La Liste commune, « alliance de toutes les sensibilités arabes (communiste, nationaliste, islamiste), leur a permis de dépasser largement le seuil des 3,25 %, et même d’engranger un nombre de sièges jamais atteint dans l’histoire électorale d’Israël par l’addition des sièges des partis arabes se présentant séparément », note M. Chagnollaud. « Mais passé ce succès remporté collectivement, les contradictions de cette alliance sont apparues : des divergences politiques, des oppositions tactiques et aussi des rivalités entre (fortes) personnalités », poursuit le chercheur. « Les partis arabes ont été forcés de s’unir lors de la dernière élection parce qu’ils risquaient tous de subir une défaite », explique pour sa part Hamada Jaber, membre du bureau exécutif de la One State Foundation, association qui promeut un État unique, interrogé par L’OLJ. La liste n’aurait pas survécu aux divisions idéologiques entre les partis, doublées des tensions liées aux ego des politiciens.

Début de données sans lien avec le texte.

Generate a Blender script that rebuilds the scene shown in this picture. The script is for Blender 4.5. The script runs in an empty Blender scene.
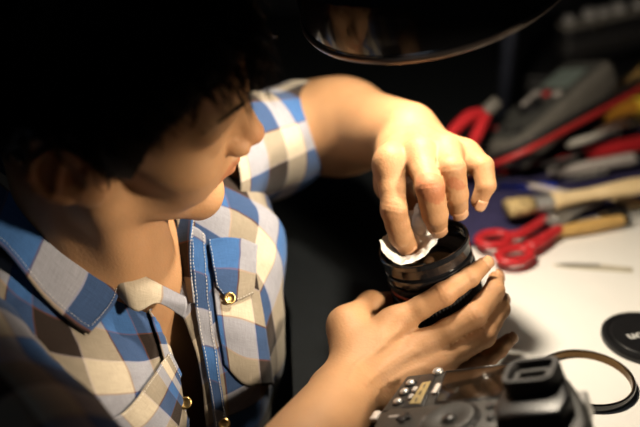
import bpy, bmesh, math, random
import numpy as np
from mathutils import Vector, Matrix
from mathutils.bvhtree import BVHTree

random.seed(7); rng = np.random.default_rng(7)
sc = bpy.context.scene
COL = sc.collection

# ------------------------------------------------------------------ camera
PITCH = math.radians(26.0); CAMZ = 0.47; FPX = 889.0
cd = bpy.data.cameras.new('camera'); cam = bpy.data.objects.new('camera', cd); COL.objects.link(cam)
cam.location = (0, 0, CAMZ); cam.rotation_euler = (math.pi/2 - PITCH, 0, 0)
cd.sensor_width = 36.0; cd.lens = 50.0; cd.clip_start = 0.02; cd.clip_end = 50
cd.dof.use_dof = True; cd.dof.focus_distance = 0.715; cd.dof.aperture_fstop = 2.4
sc.camera = cam

# ------------------------------------------------------------------ world, exposure, ambient
w = bpy.data.worlds.new('world'); sc.world = w; w.use_nodes = True
w.node_tree.nodes['Background'].inputs[0].default_value = (0.55, 0.62, 0.8, 1)
w.node_tree.nodes['Background'].inputs[1].default_value = 0.004
sc.view_settings.view_transform = 'Standard'; sc.view_settings.look = 'None'
sc.view_settings.gamma = 1.0; sc.view_settings.use_curve_mapping = False
sc.view_settings.exposure = 0.0
sc.cycles.max_bounces = 6; sc.cycles.use_denoising = True
LAMP_POWER = 8.5
def area_light(name, loc, target, size, power, colour):
    ld = bpy.data.lights.new(name, 'AREA'); ld.shape = 'DISK'; ld.size = size; ld.energy = power; ld.color = colour
    o = bpy.data.objects.new(name, ld); COL.objects.link(o); o.location = loc
    o.rotation_euler = (Vector(target) - Vector(loc)).to_track_quat('-Z', 'Y').to_euler()
    return o
sl = bpy.data.lights.new('neck_fill_spot', 'SPOT'); sl.energy = 27.0; sl.color = (1.0, 0.84, 0.64); sl.spot_size = math.radians(28); sl.spot_blend = 0.25; sl.shadow_soft_size = 0.03  # added warm fill from out of view, for neck, collar and finger fronts
slo = bpy.data.objects.new('neck_fill_spot', sl); COL.objects.link(slo); slo.location = (0.44, 0.36, 0.355)
az_, el_ = math.radians(148), math.radians(22)
slo.scale = (1.4, 1, 1)
slo.rotation_euler = Vector((math.cos(az_)*math.cos(el_), math.sin(az_)*math.cos(el_), -math.sin(el_))).to_track_quat('-Z', 'Y').to_euler()
area_light('overhead_fill', (-0.9, 0.1, 1.9), (-0.1, 0.6, 0.1), 0.5, 0.9, (0.75, 0.85, 1.0))  # added cool overhead fill for shoulder and camera body, no fitting behind it

# ------------------------------------------------------------------ geometry of the view: turns a pixel of the photograph into a point
Fv = np.array([0, math.cos(PITCH), -math.sin(PITCH)]); Uv = np.array([0, math.sin(PITCH), math.cos(PITCH)])
Rv = np.array([1.0, 0, 0]); Cv = np.array([0, 0, CAMZ])
def ray(x, y): return Fv + (x-320)/FPX*Rv - (y-213.5)/FPX*Uv
def P(x, y, t): return Cv + t*ray(x, y)                 # at a depth
def Z(x, y, z): r = ray(x, y); return Cv + r*((z-CAMZ)/r[2])   # at a height over the bench
def V(*a): return np.array(a, float)
def nrm(v): v = np.asarray(v, float); return v/np.linalg.norm(v)

# ------------------------------------------------------------------ materials
MATS = {}
def mat(name, col, rough=0.5, metal=0.0, noise=0.0, nscale=60.0, bump=0.0, bscale=200.0, spec=0.5, coat=0.0, trans=0.0, emit=None, col2=None, sss=0.0, ior=1.45, sheen=0.0, stretch=None):
    m = bpy.data.materials.new(name); m.use_nodes = True; nt = m.node_tree; b = nt.nodes['Principled BSDF']
    b.inputs['Roughness'].default_value = rough; b.inputs['Metallic'].default_value = metal
    b.inputs['Specular IOR Level'].default_value = spec; b.inputs['Coat Weight'].default_value = coat
    b.inputs['Transmission Weight'].default_value = trans; b.inputs['IOR'].default_value = ior
    b.inputs['Sheen Weight'].default_value = sheen
    if sss: b.inputs['Subsurface Weight'].default_value = sss; b.inputs['Subsurface Radius'].default_value = (0.008, 0.003, 0.0015); b.inputs['Subsurface Scale'].default_value = 0.6
    c = (*col, 1)
    tc = nt.nodes.new('ShaderNodeTexCoord'); src = tc.outputs['Object']
    if stretch:
        mp = nt.nodes.new('ShaderNodeMapping'); mp.inputs['Scale'].default_value = stretch; nt.links.new(src, mp.inputs[0]); src = mp.outputs[0]
    n = nt.nodes.new('ShaderNodeTexNoise'); n.inputs['Scale'].default_value = nscale; n.inputs['Detail'].default_value = 4; nt.links.new(src, n.inputs['Vector'])
    r = nt.nodes.new('ShaderNodeValToRGB'); c2 = (*col2, 1) if col2 else tuple(max(0, x*(1-noise)) for x in col)+(1,)
    r.color_ramp.elements[0].position = 0.3; r.color_ramp.elements[1].position = 0.7
    r.color_ramp.elements[0].color = c2; r.color_ramp.elements[1].color = c
    nt.links.new(n.outputs['Fac'], r.inputs[0]); nt.links.new(r.outputs[0], b.inputs['Base Color'])
    if bump:
        n2 = nt.nodes.new('ShaderNodeTexNoise'); n2.inputs['Scale'].default_value = bscale; n2.inputs['Detail'].default_value = 5; nt.links.new(src, n2.inputs['Vector'])
        bp = nt.nodes.new('ShaderNodeBump'); bp.inputs['Strength'].default_value = bump; bp.inputs['Distance'].default_value = 0.001
        nt.links.new(n2.outputs['Fac'], bp.inputs['Height']); nt.links.new(bp.outputs[0], b.inputs['Normal'])
    if emit:
        b.inputs['Emission Color'].default_value = (*emit[:3], 1); b.inputs['Emission Strength'].default_value = emit[3]
    MATS[name] = m; return m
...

En mauvaise posture dans l’espace politique, les partis arabes semblent être également critiqués au sein de la communauté arabe d’Israël, en particulier pour leur « manque de réaction vis-à-vis de la loi sur l’État-nation », selon M. Jaber, qui souligne qu’il y a « un nombre croissant d’Arabes israéliens qui pensent à boycotter les élections, surtout que la présence des Arabes à la Knesset n’a pas vraiment d’impact sur la politique israélienne et sert principalement à être utilisée pour affirmer le caractère démocratique d’Israël ». La loi en question, adoptée en juillet dernier, stipule qu’Israël est « l’État-nation du peuple juif ». Dans un papier d’opinion publié hier dans le journal israélien Haaretz, le journaliste Gidéon Levy écrit : « La Knesset est comme un bus dans lequel les passagers juifs et arabes seraient séparés, un espace d’apartheid. Ce n’est pas encore officiel mais depuis le début, les Arabes y sont disqualifiés. » Le vote palestinien, dont l’ampleur est incertaine, sera donc forcément éparpillé, d’autant que la cheffe du parti de gauche Meretz, Tamara Zandberg, a affirmé qu’elle cherchait activement à s’attirer le « soutien des Arabes et des druzes ».